Director’s Cut
Here’s the thing: Tim Burton has pulled it off. Nearing the end of an uncommonly strong year for American movies, he has taken a hallowed classic of the modern musical theater, hemmed in the narrative, cast nonsingers in the principal roles, and produced something magical. His Sweeney Todd isn’t a groundbreaking or innovative piece of filmmaking, but it’s as fully satisfying a screen version of Stephen Sondheim and Hugh Wheeler’s grand guignol operetta as one can imagine. It’s the first new-millennium musical to succeed both musically and cinematically. Burton breathes new life into the genre by dousing it in buckets of blood.
When it opened on Broadway in 1979, Sweeney Todd must have felt like a groping proletarian hand under the starched evening wear of the respectable musical crowd, what with all the pederasts, raving-mad beggar women and enterprising cannibals parading across the stage of the Uris Theatre. Then there was Sweeney himself, the vengeful tonsorial terror, enthusiastically declaring, “They all deserve to die!” Reportedly, a good chunk of the first preview audience filed out at intermission, never to return.
Long before he came to the Great White Way, however, Sweeney Todd was a movie star. The character’s origins date back to mid-19th-century literature, but the story owes its contemporary popularity to British director George King’s 1936 nonmusical film, Sweeney Todd: The Demon Barber of Fleet Street, starring aptly named leading man Tod Slaughter. Back then, Sweeney Todd was just a psycho who robbed wealthy customers of their valuables while his neighbor, the baker Mrs. Lovett, ground up their entrails to make her popular meat pies. Then, in 1973, the playwright Christopher Bond (whose text served as the template for Sondheim and Wheeler) endowed Sweeney with a tragic backstory: a beautiful wife, a powerful judge who fancied her for himself, and false criminal charges that earned the barber a dozen years in an Australian penal colony. Thus, from madman to misunderstood antihero.

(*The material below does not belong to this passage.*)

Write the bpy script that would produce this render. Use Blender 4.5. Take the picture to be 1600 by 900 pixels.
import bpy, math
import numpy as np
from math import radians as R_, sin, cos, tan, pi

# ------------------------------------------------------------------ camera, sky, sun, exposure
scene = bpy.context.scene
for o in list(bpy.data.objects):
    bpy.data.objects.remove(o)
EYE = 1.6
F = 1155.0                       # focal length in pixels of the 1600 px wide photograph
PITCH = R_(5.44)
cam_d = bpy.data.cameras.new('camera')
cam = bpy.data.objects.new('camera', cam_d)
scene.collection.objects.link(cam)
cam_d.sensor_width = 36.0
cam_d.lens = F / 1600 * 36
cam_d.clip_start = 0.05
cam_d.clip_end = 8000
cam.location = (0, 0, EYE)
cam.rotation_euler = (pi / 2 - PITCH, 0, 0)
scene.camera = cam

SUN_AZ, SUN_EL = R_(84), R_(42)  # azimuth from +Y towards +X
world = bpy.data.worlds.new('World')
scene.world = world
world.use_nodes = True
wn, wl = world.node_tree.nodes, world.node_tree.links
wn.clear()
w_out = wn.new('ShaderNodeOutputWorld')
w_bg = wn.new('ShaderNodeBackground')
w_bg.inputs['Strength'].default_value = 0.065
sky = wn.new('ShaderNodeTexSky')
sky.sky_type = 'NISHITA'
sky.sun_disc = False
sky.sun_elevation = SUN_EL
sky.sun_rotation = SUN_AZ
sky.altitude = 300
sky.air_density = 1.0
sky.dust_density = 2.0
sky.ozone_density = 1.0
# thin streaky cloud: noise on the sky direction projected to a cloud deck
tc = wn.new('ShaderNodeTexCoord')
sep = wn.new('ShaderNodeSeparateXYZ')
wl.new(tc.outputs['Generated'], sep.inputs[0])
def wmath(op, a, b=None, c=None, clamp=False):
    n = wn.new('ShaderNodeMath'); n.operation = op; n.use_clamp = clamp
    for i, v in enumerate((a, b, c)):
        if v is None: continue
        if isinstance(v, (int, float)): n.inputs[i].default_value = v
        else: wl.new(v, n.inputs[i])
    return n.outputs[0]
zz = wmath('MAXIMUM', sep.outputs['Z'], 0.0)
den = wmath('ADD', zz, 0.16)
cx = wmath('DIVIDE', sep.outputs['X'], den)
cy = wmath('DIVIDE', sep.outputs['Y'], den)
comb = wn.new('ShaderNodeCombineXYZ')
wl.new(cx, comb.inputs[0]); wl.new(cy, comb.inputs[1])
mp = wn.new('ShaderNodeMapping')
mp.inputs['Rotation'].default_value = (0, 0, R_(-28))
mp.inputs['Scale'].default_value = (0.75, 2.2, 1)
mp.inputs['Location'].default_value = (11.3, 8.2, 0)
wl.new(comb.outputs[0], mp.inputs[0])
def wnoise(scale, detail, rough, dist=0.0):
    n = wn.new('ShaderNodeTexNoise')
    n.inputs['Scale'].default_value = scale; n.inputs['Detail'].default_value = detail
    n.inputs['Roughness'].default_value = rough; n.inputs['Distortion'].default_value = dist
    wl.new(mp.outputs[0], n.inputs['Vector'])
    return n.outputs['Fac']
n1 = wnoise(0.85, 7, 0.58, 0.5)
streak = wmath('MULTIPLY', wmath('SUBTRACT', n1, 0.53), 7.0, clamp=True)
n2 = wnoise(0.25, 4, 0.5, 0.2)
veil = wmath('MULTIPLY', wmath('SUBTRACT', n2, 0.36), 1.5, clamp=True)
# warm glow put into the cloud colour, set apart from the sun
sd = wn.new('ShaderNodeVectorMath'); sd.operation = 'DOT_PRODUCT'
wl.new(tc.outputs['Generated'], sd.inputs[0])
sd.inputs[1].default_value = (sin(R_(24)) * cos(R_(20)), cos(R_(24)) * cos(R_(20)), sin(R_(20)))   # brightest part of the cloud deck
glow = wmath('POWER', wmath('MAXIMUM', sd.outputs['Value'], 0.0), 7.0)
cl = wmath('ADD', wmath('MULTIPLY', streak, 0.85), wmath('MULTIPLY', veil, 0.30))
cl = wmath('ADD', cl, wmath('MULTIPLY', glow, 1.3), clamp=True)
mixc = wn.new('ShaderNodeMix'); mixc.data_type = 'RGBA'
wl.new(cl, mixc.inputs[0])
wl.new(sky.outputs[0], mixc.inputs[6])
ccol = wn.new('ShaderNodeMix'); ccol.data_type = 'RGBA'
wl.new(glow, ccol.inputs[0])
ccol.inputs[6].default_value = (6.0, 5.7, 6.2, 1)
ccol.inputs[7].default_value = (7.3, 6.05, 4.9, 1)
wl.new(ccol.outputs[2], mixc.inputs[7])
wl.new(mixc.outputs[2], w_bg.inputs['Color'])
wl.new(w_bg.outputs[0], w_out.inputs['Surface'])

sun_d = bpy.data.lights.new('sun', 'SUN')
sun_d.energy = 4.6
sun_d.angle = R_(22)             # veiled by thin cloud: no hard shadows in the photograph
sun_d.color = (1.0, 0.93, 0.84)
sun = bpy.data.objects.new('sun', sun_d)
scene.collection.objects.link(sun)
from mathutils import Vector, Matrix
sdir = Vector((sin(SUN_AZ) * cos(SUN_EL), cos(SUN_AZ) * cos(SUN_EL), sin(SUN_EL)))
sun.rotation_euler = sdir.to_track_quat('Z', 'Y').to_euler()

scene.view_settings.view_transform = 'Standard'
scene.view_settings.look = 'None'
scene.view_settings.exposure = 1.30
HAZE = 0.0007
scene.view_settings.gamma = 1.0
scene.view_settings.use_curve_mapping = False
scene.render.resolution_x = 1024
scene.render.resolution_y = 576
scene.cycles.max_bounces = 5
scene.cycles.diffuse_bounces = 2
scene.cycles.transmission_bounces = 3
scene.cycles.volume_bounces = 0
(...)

Now Burton has given Sweeney Todd back to the movies. Nothing about the world of the film will surprise Burton connoisseurs — Dante Ferretti’s elaborate (and partly CGI), monochromatic sets might have been constructed with Sleepy Hollow leftovers, and the casting has more than a touch of the familiar to it. As the lovelorn Mrs. Lovett, Helena Bonham Carter is so animated, you’d be forgiven for mistaking her for her stop-motion counterpart in Burton’s 2005 Corpse Bride. And when Johnny Depp, as Sweeney, swings his razor high and shouts, “At last, my arm is complete again,” we’re reminded that this isn’t the first time he has played a social misfit with shiny metal at the end of his upper extremities.
As was the case for the Coen brothers and their No Country for Old Men, working with such inviolable source material has renewed Burton and his grasp on classical film storytelling after several recent works (Big Fish, Charlie and the Chocolate Factory) that verged on the precious and self-plagiarized. He shoots the movie almost entirely in close-up, like the silent classics, bringing out an intimacy in the material that sometimes gets dwarfed on the stage.
Working with screenwriter John Logan (and input from Sondheim himself), Burton has also come up with inventive ways of both condensing and expanding Sweeney for the screen, elegantly shortening songs and visualizing flashback scenes that previously existed only in the audience’s imagination. Some theater purists at the press screening I attended grumbled that such devices “literalized” the play in an unfortunate manner. I would argue that they give the movie its cinematic brio.
If Sweeney Todd startles moviegoers today the way it did theatergoers in the ’70s, it’ll be less because of Burton’s extravagantly stylized bloodletting than the fact that the story is — unlike most movie musicals — told almost entirely through song. And not just any songs, mind you, but Sondheim’s brilliantly dissonant libretto, in which burlesque ditties about cockney resourcefulness go hand in hand with arias of loneliness, despair and bloodlust. That music has been superbly reorchestrated for the film by one longtime Sondheim collaborator, Jonathan Tunick, and performed by a 64-piece orchestra under the direction of another, Paul Gemignani.
The singing is neither brilliant nor blasphemous. Sondheim has always maintained that he prefers actors who sing over singers who act, which is what he gets here in Depp (who occasionally sounds like an emo rocker) and Carter (who has the most difficult songs and swallows some lyrics as though they were bits of Mrs. Lovett’s pies).
No matter how hard Hollywood tries, it’s folly to think that a second golden age of the American film musical is ever going to materialize. So the existence of Sweeney Todd seems all the more cause for celebration. It’s a macabre holiday treat that not everyone in the family is sure to enjoy.